* **PROBLEM DESCRIPTION**:
Exactly retype the lines of the material from its first line to the line with "C = scn.collection", including both.

Items from a data source
------------
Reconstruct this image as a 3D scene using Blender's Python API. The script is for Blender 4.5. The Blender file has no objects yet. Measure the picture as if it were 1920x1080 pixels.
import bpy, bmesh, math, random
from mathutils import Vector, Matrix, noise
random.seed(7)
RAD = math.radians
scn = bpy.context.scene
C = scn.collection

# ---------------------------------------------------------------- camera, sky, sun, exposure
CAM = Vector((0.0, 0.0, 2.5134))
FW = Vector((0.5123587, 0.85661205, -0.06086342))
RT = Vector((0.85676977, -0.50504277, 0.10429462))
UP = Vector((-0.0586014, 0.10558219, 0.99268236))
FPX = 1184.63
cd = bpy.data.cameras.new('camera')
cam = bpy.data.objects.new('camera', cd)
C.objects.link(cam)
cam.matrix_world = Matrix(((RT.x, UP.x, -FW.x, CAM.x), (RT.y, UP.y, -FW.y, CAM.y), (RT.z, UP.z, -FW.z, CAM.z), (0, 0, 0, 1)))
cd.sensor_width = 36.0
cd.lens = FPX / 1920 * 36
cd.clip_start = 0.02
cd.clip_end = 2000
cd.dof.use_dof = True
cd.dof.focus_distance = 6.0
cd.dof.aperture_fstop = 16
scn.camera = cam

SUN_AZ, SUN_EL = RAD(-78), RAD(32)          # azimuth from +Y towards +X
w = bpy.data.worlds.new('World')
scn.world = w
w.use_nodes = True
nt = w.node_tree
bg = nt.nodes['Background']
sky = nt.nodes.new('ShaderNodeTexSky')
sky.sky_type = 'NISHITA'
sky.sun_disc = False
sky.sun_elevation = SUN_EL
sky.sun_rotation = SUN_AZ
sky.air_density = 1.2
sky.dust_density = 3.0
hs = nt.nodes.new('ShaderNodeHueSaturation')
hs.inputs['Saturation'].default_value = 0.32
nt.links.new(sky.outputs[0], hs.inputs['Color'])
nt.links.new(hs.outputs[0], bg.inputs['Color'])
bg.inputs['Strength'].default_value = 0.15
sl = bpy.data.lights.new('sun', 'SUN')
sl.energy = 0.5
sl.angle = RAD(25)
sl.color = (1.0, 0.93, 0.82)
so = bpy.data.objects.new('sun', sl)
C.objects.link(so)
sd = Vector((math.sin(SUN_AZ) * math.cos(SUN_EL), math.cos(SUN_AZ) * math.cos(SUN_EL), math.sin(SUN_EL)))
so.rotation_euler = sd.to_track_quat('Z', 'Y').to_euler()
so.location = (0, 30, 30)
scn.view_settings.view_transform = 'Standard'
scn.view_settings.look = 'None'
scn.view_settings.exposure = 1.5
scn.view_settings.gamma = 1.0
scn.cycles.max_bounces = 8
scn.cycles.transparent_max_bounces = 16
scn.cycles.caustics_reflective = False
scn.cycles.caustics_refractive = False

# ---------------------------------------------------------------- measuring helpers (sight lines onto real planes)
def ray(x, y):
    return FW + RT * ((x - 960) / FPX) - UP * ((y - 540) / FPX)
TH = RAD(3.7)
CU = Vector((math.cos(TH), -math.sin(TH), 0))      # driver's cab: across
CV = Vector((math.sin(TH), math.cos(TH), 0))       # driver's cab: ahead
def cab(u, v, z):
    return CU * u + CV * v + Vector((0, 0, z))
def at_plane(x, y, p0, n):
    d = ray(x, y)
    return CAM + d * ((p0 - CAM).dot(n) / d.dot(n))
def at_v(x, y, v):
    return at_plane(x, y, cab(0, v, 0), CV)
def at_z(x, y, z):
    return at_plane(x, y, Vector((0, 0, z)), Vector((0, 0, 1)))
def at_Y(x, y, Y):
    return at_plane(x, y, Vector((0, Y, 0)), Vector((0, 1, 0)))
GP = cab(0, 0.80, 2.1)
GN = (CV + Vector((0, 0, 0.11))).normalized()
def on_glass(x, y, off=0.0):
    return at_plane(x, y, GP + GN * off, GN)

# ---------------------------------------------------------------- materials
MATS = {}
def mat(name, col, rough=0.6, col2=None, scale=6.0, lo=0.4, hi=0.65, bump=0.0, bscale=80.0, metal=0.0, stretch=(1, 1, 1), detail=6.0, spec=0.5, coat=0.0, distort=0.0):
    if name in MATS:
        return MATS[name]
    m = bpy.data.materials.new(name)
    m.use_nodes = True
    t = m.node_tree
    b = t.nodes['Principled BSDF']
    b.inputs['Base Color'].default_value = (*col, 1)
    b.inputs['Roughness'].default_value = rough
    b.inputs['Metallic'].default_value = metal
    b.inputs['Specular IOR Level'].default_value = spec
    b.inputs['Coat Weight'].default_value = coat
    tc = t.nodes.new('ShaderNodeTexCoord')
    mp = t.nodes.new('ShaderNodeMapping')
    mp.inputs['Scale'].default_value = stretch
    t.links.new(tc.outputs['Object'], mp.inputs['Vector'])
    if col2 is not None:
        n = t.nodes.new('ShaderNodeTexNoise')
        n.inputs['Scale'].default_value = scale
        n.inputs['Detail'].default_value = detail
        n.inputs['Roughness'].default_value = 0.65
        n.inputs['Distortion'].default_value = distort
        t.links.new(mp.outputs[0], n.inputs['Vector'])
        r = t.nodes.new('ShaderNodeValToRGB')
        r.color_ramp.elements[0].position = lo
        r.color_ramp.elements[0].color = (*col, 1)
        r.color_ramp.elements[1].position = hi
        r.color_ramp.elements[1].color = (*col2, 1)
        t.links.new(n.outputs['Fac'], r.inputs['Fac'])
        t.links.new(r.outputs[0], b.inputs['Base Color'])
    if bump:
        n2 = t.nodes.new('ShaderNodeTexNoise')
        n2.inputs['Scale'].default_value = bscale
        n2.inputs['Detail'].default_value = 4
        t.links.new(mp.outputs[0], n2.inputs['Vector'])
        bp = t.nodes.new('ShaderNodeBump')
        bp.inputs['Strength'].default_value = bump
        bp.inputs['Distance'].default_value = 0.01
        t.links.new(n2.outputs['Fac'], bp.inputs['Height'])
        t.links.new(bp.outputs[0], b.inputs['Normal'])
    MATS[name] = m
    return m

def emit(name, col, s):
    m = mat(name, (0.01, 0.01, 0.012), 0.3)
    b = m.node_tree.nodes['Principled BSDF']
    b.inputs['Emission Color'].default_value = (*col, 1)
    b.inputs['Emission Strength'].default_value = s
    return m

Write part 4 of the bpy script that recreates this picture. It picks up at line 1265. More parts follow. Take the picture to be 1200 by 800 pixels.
------------
* **SOLUTION**:
Reconstruct this image as a 3D scene using Blender's Python API. The script is for Blender 4.5. The Blender file has no objects yet. Measure the picture as if it were 1920x1080 pixels.
import bpy, bmesh, math, random
from mathutils import Vector, Matrix, noise
random.seed(7)
RAD = math.radians
scn = bpy.context.scene
C = scn.collection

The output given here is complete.